Again, there were mitigating factors. Again, I'm going to put them to one side, because identifying them will get in the way of what was going on for me in the moment. I went on the attack. That's the truth of the matter. Why did I do that? It was because of a general feeling that I had come under attack myself. In my own way, I was trying to voice this to a friend who meant a lot to me, but rather than owning my feelings, and identifying the hurt I felt, I sought to highlight how the actions of others had led to me feeling that way.

In reality, my friend already knew what had been happening. I didn't need to add any more detail. I didn't need to go on the attack. I still feel that I let myself down there. What really mattered, and what I should have been open about with my friend, was how I was feeling about it all. It was just easier to focus on others.

I have to accept that those I see as my enemies may have their good points, which I'm not able to see. Likewise, I may be blind to some of the qualities my friends possess which are not so good. It seems like a very personal manifestation of a kind of confirmation bias (weeding out things which contradict our beliefs, in favour of those that do).
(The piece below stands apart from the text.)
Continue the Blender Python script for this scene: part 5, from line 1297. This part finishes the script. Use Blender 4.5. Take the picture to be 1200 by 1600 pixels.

So, the question is not what happened, but how I feel about it. I feel that other people have let me down, whether it is actually true or not. I own that as my feeling, rather than an accurate summation of what has occurred (it might be, but that is another matter). I feel hurt by the actions of others. Again, I have to recognise blaming, and shift to owning my feelings instead. So, I feel let down and hurt. I also feel alone. Strange then, that my reaction to seeing myself as inherently bad was the thought of further isolating myself. Is there, behind it all, a feeling that I deserve to be alone? Is seeing myself as bad a justification, or rationalisation, of feeling alone? Is justifying my loneliness a reaction against, or rejection of, an underlying notion that the loneliness is fundamentally unjust?

Splitting is a defence mechanism: it is a defence against exploring unconscious processes which may cause us pain. I believe I've given a good example of this. In my case, I concentrated on the behaviour of others, and used this focus to actively avoid exploring what I was feeling.

What is causing me the greatest pain, right now, is the belief that I have to be wholly good and, just as importantly, the belief that my idea of what is good is wholly accurate. As hard as it is, I have to let these things go, and concentrate on accepting the parts of myself that I currently find unacceptable.